[TASK TO COMPLETE] From the first line of the data below, repeat each line exactly until you reach the line with "cam.matrix_world = Matrix.Translation((0, 0, 2.0))"; include that line too.
-- START DATA SECTION --
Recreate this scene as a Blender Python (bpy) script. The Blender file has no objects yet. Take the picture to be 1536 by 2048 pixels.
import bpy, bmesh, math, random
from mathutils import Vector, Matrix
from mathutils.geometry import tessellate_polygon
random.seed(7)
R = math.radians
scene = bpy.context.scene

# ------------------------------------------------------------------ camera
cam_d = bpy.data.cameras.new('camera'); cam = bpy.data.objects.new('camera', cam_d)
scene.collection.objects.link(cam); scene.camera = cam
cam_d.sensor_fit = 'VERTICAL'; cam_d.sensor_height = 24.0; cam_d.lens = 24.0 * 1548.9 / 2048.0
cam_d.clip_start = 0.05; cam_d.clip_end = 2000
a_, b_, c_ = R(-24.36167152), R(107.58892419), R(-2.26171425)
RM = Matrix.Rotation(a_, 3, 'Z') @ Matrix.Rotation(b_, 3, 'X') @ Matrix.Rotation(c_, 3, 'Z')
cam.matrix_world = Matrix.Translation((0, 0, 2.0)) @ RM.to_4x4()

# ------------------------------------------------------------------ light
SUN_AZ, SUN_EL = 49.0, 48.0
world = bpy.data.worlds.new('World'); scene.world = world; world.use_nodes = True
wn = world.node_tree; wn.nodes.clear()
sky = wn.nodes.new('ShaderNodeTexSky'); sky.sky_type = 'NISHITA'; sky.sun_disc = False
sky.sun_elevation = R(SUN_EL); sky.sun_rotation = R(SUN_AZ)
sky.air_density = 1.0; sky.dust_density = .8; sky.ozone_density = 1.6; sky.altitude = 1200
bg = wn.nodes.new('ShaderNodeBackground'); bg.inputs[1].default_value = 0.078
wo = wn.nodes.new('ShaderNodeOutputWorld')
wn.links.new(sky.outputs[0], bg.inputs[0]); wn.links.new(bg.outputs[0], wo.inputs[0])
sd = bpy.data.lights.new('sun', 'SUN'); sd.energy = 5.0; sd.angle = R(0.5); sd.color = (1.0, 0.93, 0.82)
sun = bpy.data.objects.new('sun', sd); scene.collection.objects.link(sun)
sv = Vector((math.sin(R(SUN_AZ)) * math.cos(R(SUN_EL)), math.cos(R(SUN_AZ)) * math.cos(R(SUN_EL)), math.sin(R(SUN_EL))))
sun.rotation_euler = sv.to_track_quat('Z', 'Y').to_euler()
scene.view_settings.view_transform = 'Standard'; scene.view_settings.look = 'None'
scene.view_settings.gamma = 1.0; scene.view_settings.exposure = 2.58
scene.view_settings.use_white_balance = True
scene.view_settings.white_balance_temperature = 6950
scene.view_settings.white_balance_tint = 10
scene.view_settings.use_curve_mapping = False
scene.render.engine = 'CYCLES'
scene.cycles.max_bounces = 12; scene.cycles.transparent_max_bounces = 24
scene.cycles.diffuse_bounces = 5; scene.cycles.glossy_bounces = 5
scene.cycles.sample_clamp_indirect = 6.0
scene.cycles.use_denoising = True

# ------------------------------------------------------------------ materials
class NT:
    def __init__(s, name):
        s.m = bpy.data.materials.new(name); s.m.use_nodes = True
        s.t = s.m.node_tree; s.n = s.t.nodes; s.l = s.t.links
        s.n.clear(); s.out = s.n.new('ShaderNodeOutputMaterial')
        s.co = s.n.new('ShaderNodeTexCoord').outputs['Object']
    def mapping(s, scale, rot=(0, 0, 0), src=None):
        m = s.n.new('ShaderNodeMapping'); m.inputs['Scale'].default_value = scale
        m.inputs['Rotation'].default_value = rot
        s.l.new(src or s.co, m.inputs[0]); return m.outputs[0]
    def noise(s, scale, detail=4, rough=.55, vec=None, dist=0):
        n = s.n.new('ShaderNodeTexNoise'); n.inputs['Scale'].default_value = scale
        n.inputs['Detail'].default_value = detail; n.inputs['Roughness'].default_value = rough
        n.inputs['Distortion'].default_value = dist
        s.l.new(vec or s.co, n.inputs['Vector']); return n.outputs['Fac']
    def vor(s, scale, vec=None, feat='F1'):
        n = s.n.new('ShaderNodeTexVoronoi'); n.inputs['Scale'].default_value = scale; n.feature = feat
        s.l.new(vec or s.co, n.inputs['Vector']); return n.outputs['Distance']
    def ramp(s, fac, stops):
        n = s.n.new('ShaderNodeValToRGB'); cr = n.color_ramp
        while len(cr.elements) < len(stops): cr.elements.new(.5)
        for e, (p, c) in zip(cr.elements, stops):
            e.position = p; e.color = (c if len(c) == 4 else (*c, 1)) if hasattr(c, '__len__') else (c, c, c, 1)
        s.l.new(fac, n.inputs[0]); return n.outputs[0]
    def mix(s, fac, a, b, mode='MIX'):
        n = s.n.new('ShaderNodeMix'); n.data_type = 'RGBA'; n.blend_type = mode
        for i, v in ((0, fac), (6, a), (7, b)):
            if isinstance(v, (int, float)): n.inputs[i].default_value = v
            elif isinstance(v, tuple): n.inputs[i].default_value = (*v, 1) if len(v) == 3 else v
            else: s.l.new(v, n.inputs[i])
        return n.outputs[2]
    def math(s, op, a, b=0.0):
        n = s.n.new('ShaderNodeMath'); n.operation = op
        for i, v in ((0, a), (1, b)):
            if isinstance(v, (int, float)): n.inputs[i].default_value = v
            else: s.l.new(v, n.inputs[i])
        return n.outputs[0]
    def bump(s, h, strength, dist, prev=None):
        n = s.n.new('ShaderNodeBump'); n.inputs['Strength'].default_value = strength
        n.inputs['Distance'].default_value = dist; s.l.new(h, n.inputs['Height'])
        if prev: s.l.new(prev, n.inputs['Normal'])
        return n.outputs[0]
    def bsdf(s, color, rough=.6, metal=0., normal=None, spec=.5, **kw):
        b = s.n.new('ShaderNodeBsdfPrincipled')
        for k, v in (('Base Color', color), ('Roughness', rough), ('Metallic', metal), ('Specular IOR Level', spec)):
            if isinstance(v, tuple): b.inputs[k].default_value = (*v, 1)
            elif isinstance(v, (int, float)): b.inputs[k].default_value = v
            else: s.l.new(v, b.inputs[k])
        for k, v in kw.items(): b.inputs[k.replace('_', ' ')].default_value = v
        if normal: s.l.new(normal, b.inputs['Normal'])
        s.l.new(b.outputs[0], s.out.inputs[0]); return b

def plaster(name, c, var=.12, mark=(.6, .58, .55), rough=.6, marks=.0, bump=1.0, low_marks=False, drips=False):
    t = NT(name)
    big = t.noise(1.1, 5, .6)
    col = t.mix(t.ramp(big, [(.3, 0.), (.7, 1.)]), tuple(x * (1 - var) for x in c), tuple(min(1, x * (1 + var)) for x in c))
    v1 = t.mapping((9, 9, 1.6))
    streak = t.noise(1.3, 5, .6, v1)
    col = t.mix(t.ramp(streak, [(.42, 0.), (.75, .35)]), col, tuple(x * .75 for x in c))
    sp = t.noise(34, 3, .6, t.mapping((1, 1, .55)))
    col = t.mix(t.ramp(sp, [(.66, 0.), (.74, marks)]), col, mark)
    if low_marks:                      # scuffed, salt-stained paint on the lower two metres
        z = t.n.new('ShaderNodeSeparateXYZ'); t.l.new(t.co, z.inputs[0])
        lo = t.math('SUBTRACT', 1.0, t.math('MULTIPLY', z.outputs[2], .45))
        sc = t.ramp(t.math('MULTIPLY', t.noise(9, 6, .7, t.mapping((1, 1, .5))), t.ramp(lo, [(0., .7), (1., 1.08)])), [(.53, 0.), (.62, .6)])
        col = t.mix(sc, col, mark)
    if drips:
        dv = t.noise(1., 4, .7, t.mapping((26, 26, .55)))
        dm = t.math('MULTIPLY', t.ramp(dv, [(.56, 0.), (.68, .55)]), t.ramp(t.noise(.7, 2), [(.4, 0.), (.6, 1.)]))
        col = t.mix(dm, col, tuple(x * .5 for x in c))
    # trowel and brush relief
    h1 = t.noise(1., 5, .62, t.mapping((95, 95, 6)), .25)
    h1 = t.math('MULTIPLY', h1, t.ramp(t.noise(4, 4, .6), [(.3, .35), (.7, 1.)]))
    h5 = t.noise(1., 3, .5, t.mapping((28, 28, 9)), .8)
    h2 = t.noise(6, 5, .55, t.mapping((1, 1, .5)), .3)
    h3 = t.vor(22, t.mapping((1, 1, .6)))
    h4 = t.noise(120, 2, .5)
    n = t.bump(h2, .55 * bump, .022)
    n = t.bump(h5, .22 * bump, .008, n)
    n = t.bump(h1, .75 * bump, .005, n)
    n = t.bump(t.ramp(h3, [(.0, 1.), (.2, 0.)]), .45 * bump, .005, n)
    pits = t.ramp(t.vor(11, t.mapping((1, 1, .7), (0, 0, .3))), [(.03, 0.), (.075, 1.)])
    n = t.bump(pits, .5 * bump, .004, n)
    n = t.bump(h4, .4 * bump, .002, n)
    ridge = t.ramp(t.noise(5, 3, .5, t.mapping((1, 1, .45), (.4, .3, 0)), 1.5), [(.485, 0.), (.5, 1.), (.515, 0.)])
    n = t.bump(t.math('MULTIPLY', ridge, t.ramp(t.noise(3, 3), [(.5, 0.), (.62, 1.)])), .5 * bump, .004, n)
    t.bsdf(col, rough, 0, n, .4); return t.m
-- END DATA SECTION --
[FULL SOLUTION]
Recreate this scene as a Blender Python (bpy) script. The Blender file has no objects yet. Take the picture to be 1536 by 2048 pixels.
import bpy, bmesh, math, random
from mathutils import Vector, Matrix
from mathutils.geometry import tessellate_polygon
random.seed(7)
R = math.radians
scene = bpy.context.scene

# ------------------------------------------------------------------ camera
cam_d = bpy.data.cameras.new('camera'); cam = bpy.data.objects.new('camera', cam_d)
scene.collection.objects.link(cam); scene.camera = cam
cam_d.sensor_fit = 'VERTICAL'; cam_d.sensor_height = 24.0; cam_d.lens = 24.0 * 1548.9 / 2048.0
cam_d.clip_start = 0.05; cam_d.clip_end = 2000
a_, b_, c_ = R(-24.36167152), R(107.58892419), R(-2.26171425)
RM = Matrix.Rotation(a_, 3, 'Z') @ Matrix.Rotation(b_, 3, 'X') @ Matrix.Rotation(c_, 3, 'Z')
cam.matrix_world = Matrix.Translation((0, 0, 2.0)) @ RM.to_4x4()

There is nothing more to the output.